Senegal seeks UN backing for ‘Great Green Wall’ across Africa

President Abdoulaye Wade of Senegal
Senegal today called for United Nations support for the “Great Green Wall” project in which African countries have agreed to plant trees in a band across the breadth of the continent to try to lessen the effects of desertification.

President Abdoulaye Wade told the General Assembly’s annual high-level debate that he wishes the UN will endorse the project, “which contributes to the protection of the environment,” help in the battle against climate change and would mobilize thousands of people.

The Great Green Wall will stretch about 7,000 kilometres from Dakar, the Senegalese capital, to Djibouti in the Horn of Africa, and will be about 15 kilometres wide as it traverses the continent.

Senegal has responsibility for coordinating the project, and Mr. Wade said today that his country has already planted about 525 kilometres of trees, with Mali and Chad to begin work on their sections soon.
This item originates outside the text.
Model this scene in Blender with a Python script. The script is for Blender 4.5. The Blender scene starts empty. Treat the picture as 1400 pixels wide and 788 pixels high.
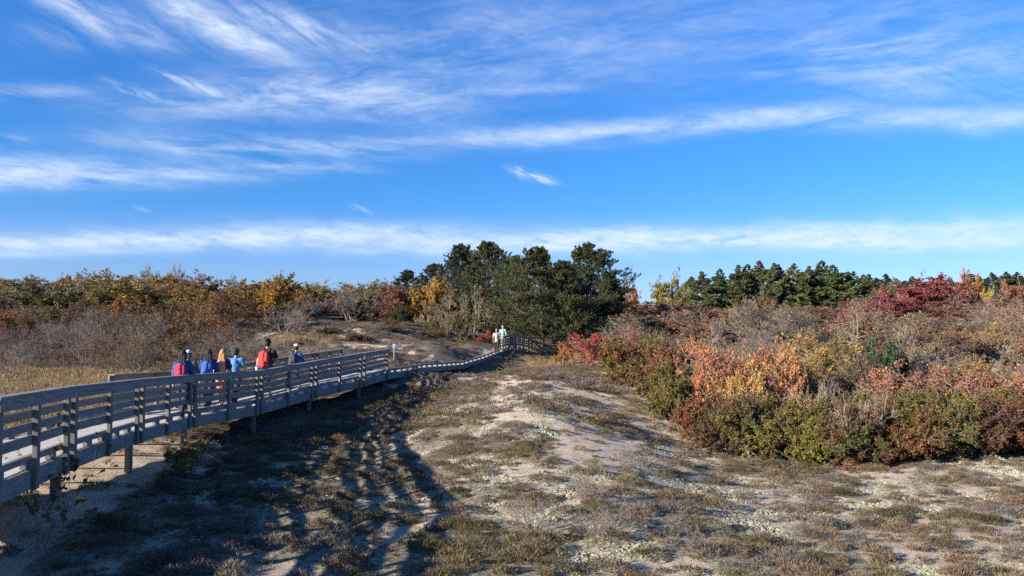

“With the help of experts from around the world, we could select plants adapted to the relatively arid climatic conditions of the Sahelo-Saharan zone,” he said. “At the same time, we have decided to develop rainwater ponds along the course of this wall.”

Mr. Wade stressed that Africa must play its part in wider global efforts to renew and protect the environment, saying the wall project is part of those efforts.

He also said the wall project could lead to the mobilization of many young Africans in the service of a cause that boosts the environment and peace.